The audience was comprised of more than 60 dues-paying business professionals. The message conveyed by Myers — along with Sen. George Edwards, Delegates Kevin Kelly and Wendell Beitzel, and Ron Wineholt, vice president for governmental affairs for the Maryland Chamber of Commerce — was anything but business-friendly.
In 2006, Myers said, a report rated Maryland 11th in the country “as far as places to do business.” The Free State is now rated 45th, behind neighboring states Delaware (eighth), Virginia (15th), Pennsylvania (27th) and West Virginia (37th).
The information was taken from the 2010 State Business Tax Climate Index in a September by the Tax Foundation, a nonprofit research and public education organization.
“We’re becoming the state not to do business in,” Myers said. “We have to do something about that.”
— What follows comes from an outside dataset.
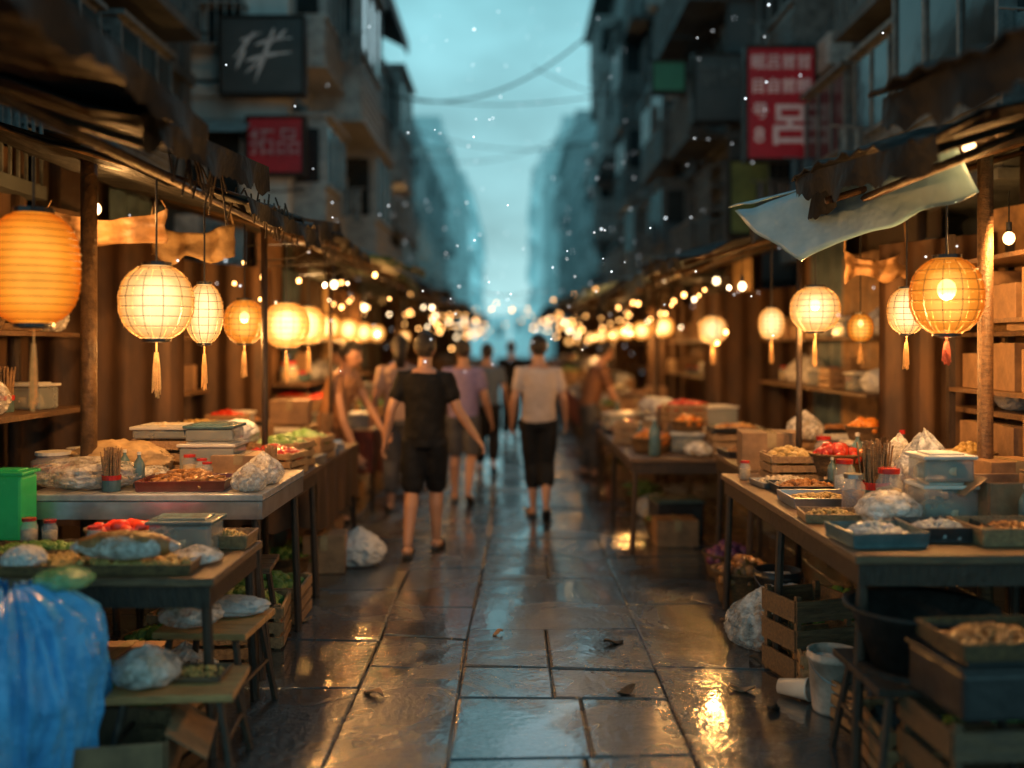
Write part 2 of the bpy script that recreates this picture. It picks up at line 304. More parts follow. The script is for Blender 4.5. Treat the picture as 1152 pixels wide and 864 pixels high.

Myers said that because 2010 is an election year, how Gov. Martin O’Malley approaches a resolution will be unique.
“I believe the governor is going to rely on us for our help to cut the budget,” Myers said, “and at the same time, blame it on the legislature instead of taking responsibility himself.”
Myers said of the seven previous legislative sessions, “I think (2010 is) going to be the most interesting one.”
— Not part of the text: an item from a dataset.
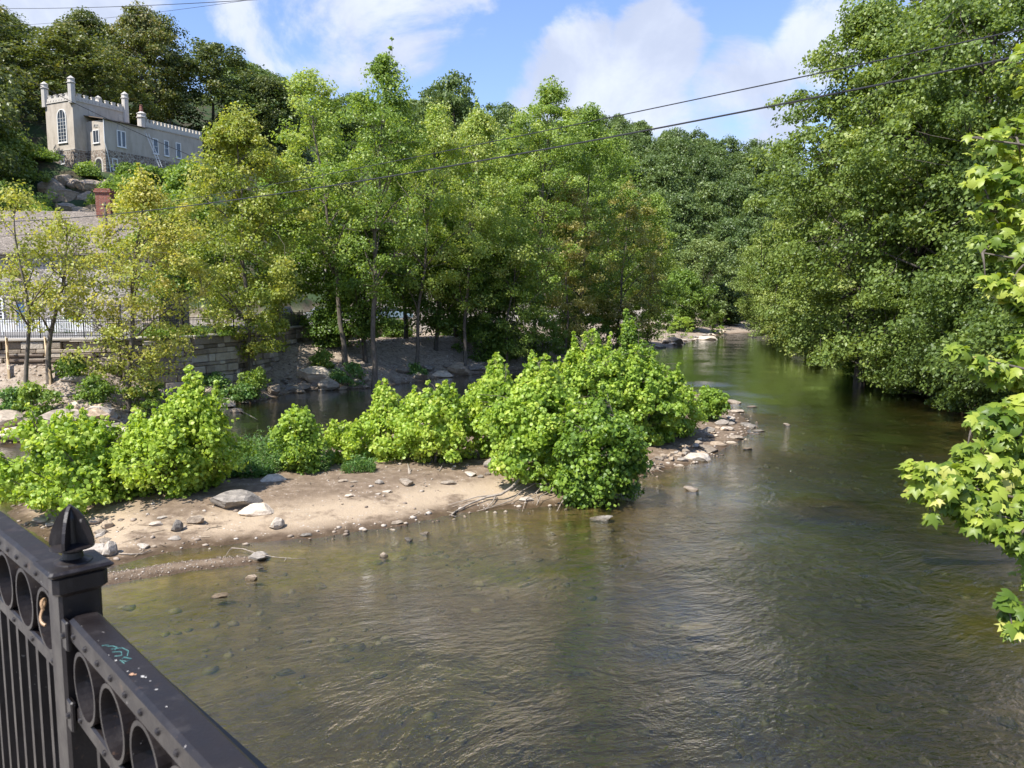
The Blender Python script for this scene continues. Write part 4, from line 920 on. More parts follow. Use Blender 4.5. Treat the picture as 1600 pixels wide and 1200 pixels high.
# ---------------------------------------------------------------- vegetation
RHOMB = (np.array([(0, -.5, 0), (.36, .05, .10), (0, .5, 0), (-.36, .05, .10)]), np.array([(0, 1, 2), (0, 2, 3)]))
def lobed(pts, cz=.0, edge=-.10):
    P_ = [(0, -.05, cz)]+[(x, y, edge*(x*x+y*y)**.5*2) for x, y in pts]; n = len(pts)
    return np.array(P_, float), np.array([(0, 1+i, 1+(i+1) % n) for i in range(n)])
SYC = lobed(edge=-.17, pts=[(.0, -.42), (.26, -.38), (.50, -.12), (.30, -.06), (.52, .26), (.20, .18), (.0, .58), (-.20, .18), (-.52, .26), (-.30, -.06), (-.50, -.12), (-.26, -.38)])
BUSHL = lobed([(.0, -.40), (.42, -.26), (.34, .02), (.44, .26), (.0, .54), (-.44, .26), (-.34, .02), (-.42, -.26)])
BLADE = (np.array([(-.07, -.5, 0), (.07, -.4, 0), (.09, .1, .06), (0, .5, -.02)]), np.array([(0, 1, 2), (0, 2, 3)]))
def unit(a): return a/(np.linalg.norm(a, axis=-1, keepdims=True)+1e-9)
def leaves(rng, Pn, size, tpl, nrm, tint, tipdir=None):
    TV, TF = tpl; n = len(Pn)
    nrm = unit(nrm)
    rv = rng.normal(size=(n, 3)) if tipdir is None else tipdir+rng.normal(size=(n, 3))*.6
    b = unit(rv-(rv*nrm).sum(1, keepdims=True)*nrm); a = np.cross(b, nrm)
    s = size*(.65+.7*rng.rand(n))
    V = Pn[:, None]+s[:, None, None]*(TV[None, :, 0, None]*a[:, None]+TV[None, :, 1, None]*b[:, None]+TV[None, :, 2, None]*nrm[:, None])
    F = (TF[None]+(np.arange(n)*len(TV))[:, None, None]).reshape(-1, TF.shape[1])
    return V.reshape(-1, 3), F, np.repeat(tint, len(TV))
PROF = {
 'egg': lambda s: np.sin(np.pi*np.clip(s, 0, 1)**.75)**.75,
 'cone': lambda s: (np.clip(s/.16, 0, 1)**.6)*(1-.90*np.clip(s, 0, 1)**1.25),
 'wide': lambda s: np.sqrt(np.clip(1-(2*np.clip(s, 0, 1)-.95)**2/1.12, 0.02, 1)),
 'col': lambda s: np.clip(s/.15, 0, 1)**.5*np.clip((1-s)/.45, 0.02, 1)**.6,
 'skirt': lambda s: (.78+.22*np.sin(np.pi*s))*np.clip((1.02-s)/.5, 0.02, 1)**.55,
}
def bez(p0, p1, p2, n):
    t_ = np.linspace(0, 1, n)[:, None]; return (1-t_)**2*p0+2*t_*(1-t_)*p1+t_**2*p2
def tree(name, label, cat, loc, H, Rad, z0=.25, prof='egg', ncl=120, per=110, ls=.26, mat=None, bark=None, seed=0, lean=(0, 0), tr=.2, nlimb=14, cr=.85, group=None, tpl=RHOMB, stems=1, tints=(.45, .2), crown='crown', trunk='trunk', flat=.6, up=.7, twigs=True, splay=.0, asym=None, root=None, lump=1.0, spires=0, sph=.16):
    rng = np.random.RandomState(seed); loc = np.array(loc, float)
    if root is None: root = thing(name, label, cat, tuple(loc), group)
    ph = rng.rand(6)*6.28; zb = H*z0; lean = np.array([lean[0], lean[1]])
    def axis(z): f = np.clip(z/H, 0, 1.2); return np.stack([lean[0]*f**1.3+.25*np.sin(f*5+ph[4])*f, lean[1]*f**1.3+.25*np.sin(f*4+ph[5])*f, z], -1)
    s = rng.rand(ncl)**.85; an = rng.rand(ncl)*6.283
    r = Rad*PROF[prof](s)*(1+lump*(.26*np.sin(2*an+ph[0]+s*6)+.20*np.sin(3*an+ph[1]-s*11)+.14*np.sin(ph[2]+s*23+an)))
    if asym is not None: r = r*(1+asym[2]*np.cos(an-math.atan2(asym[1], asym[0])))
    rad = r*(.18+.82*np.sqrt(rng.rand(ncl)))
    ax = axis(zb+s*(H-zb)*(.985-.9*sph*(spires > 0))); cl = ax+np.stack([rad*np.cos(an), rad*np.sin(an), (rng.rand(ncl)-.5)*cr], -1)
    cl[:, 2] = np.maximum(cl[:, 2], .15)
    crs = np.full(ncl, 1.0)
    for _ in range(spires):       # leading shoots that break the outline
        i = rng.randint(ncl); c0_ = cl[i]
        if c0_[2] < .4*H: i = int(np.argmax(cl[:ncl, 2]*rng.rand(ncl))); c0_ = cl[i]
        hh_ = H*sph*rng.uniform(.6, 1.2); c0_ = c0_.copy(); c0_[2] = min(c0_[2], H*1.02-hh_); n_s = max(3, int(hh_/(cr*.45))); dr_ = c0_-axis(c0_[2]); dr_ = dr_*.12+np.array([0, 0, 1])+rng.normal(size=3)*.12
        f_ = np.linspace(.25, 1, n_s)[:, None]; cl = np.vstack([cl, c0_+dr_*f_*hh_]); crs = np.concatenate([crs, (.62-.40*f_[:, 0])])
    ncl = len(cl)
    # wood
    mb = MB(); segs = []
    for k in range(stems):
        a = k*2*math.pi/stems+ph[3]; sp_ = splay*Rad if stems > 1 else 0
        zt_ = H*(.93 if stems == 1 else rng.uniform(.6, .9)); zz = np.linspace(-.35, zt_, 13); p = axis(np.maximum(zz, 0)); p[:, 2] = zz
        f = np.clip(zz/zt_, 0, 1); p[:, 0] += math.cos(a)*sp_*f**.8+.12*np.sin(zz*.9+ph[0]+k)*min(1, Rad*.3); p[:, 1] += math.sin(a)*sp_*f**.8
        rr_ = tr*(1-.86*f)*(1+.30*np.exp(-np.maximum(zz, 0)*2.2/max(tr*4, .3))); mb.tube(p.tolist(), rr_.tolist(), 8, cap=False); segs.append((p, rr_))
    P_all = np.concatenate([q[0][3:] for q in segs]); R_all = np.concatenate([q[1][3:] for q in segs])
    idx = rng.permutation(ncl)[:nlimb]; hub = []
    for i in idx:
        c = cl[i]; hd = np.linalg.norm(c[:2]-P_all[:, :2], axis=1); tgt = c[2]-.75*hd-.03*H
        j = int(np.argmin(np.abs(P_all[:, 2]-tgt)+.35*hd)); q = P_all[j]; mid = (q+c)/2+np.array([0, 0, -.03*H+rng.rand()*.10*H])+rng.normal(size=3)*.12*np.linalg.norm(c-q)*.5
        pts_ = bez(q, mid, c, 7); r0 = min(R_all[j]*.6, tr*.42); mb.tube(pts_.tolist(), np.linspace(r0, max(.012, r0*.18), 7).tolist(), 5, cap=False); hub.append(pts_[2:])
    if twigs and hub:
        hb = np.concatenate(hub+[P_all])
        for i in range(ncl):
            c = cl[i]; d = ((hb-c)**2).sum(1)+np.where(hb[:, 2] > c[2], 3, 0); q = hb[int(np.argmin(d))]
            if np.linalg.norm(c-q) > .2: m_ = (q+c)/2+rng.normal(size=3)*.08*np.linalg.norm(c-q); mb.tube([q, m_, c], [max(.012, tr*.10), max(.010, tr*.07), .007], 4, cap=False)
    mb_o = MB(); mb_o.v = [(x+loc[0], y+loc[1], z+loc[2]) for x, y, z in mb.v]; mb_o.f = mb.f; mb_o.mi = mb.mi
    mb_o.build(trunk, bark or BARK, root, smooth=True)
    # leaves
    cnt = np.maximum(4, (per*(.45+1.1*rng.rand(ncl))*crs**1.5).astype(int)); ci = np.repeat(np.arange(ncl), cnt); n = len(ci)
    csz = (cr*(.6+.8*rng.rand(ncl))*crs)[ci]
    off = rng.normal(size=(n, 3)); off = unit(off)*(rng.rand(n, 1)**.42); off[:, 2] *= flat
    off[:, 2] -= .25*(off[:, 0]**2+off[:, 1]**2)
    Pn = cl[ci]+off*csz[:, None]; Pn[:, 2] = np.maximum(Pn[:, 2], .03)
    outw = Pn-axis(Pn[:, 2]); outw[:, 2] *= .0; outw = unit(outw)
    nrm = unit(off)*.55+outw*.35+np.array([0, 0, up])+rng.normal(size=(n, 3))*.8
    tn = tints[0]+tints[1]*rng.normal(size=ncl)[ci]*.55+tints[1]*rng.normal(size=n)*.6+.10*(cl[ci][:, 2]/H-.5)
    V, F, T = leaves(rng, Pn, ls, tpl, nrm, tn, tipdir=outw*.5+np.array([0, 0, -.5]))
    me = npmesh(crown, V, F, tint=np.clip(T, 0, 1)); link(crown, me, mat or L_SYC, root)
    return root
def px_tree(xc, ytop, xb, yb, wpx, label, d=None, z=None, **kw):
    """tree given by its foot, its top and its width as measured in the photograph"""
    if d is None:
        g = GT(xb, yb)
    else:
        g = D(xb, 465, d); g.z = gz(g.x, g.y)
    top = D(xc, ytop, g.y); kw.setdefault('name', 'tree'); kw.setdefault('cat', 'tree')
    return tree(label=label, loc=tuple(g), H=top.z-g.z, Rad=wpx/2/1230*g.y*.98, lean=(top.x-g.x, 0), **kw)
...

Lawmakers are “doing a great job of driving business out of the state of Maryland,” Myers said, with an unprecedented increase in the unemployment insurance rate and passing legislation that expanded unemployment benefits to part-time workers in the 2009 General Assembly.
His Clear Spring construction firm has managed the cost increases with layoffs — which places additional burden on an already stressed Maryland Unemployment Insurance Trust Fund.
“I had to lay people off. It just killed me,” Myers said. “But that’s the only way we’re surviving.”
Wineholt said he believes the state’s Unemployment Insurance Trust Fund, which had a balance of more than $800 million in November 2008 and about $220 million in November 2009, will be bankrupt by March. The rate hike will help the state replenish the fund with about $300 million in new money, Wineholt said, but “of course, it couldn’t come at a worse time.”
Sam Griffith of The National Jet Co. in LaVale said it seems that the expansion of unemployment benefits goes against the concept of making people want to work. Sheri Sensabaugh, of the temporary employment business ACT Personnel Service Inc., said her company has jobs available.
When she contacts potential workers, “they will not go to work for me,” choosing instead to collect unemployment benefits, Sensabaugh said.
Stacey Bingaman of First Peoples Federal Credit Union suggested that lawmakers run government as business owners run their companies. Perhaps inflated pension plans, take-home vehicles and health benefits for retirees should be reconsidered, he said.
Edwards said that some of the 188 legislators in Annapolis “don’t understand the consequences” of bills they support because they’ve never run a business.
In addition to the unemployment insurance issues, new storm-water management regulations, which go into effect May 1, “will stop construction,” Myers predicted.
Wineholt said the Maryland Chamber of Commerce opposes the regulations, which tax businesses based on the amount of square feet of impervious surface. Private property owners are charged at a reduced rate, he said.
Myers said the Maryland Republican House Caucus has $3.5 billion in potential cuts to propose to O’Malley. Eliminating 2,000 state jobs would save $120 million. Foregoing a 2 percent cost of living adjustment for one year would save $76 million.
Edwards said the state faces a projected deficit of $1.5 billion in the Denext fiscal year, which begins July 1.
“That’s not too bad,” Edwards said. “The next year could be even worse.”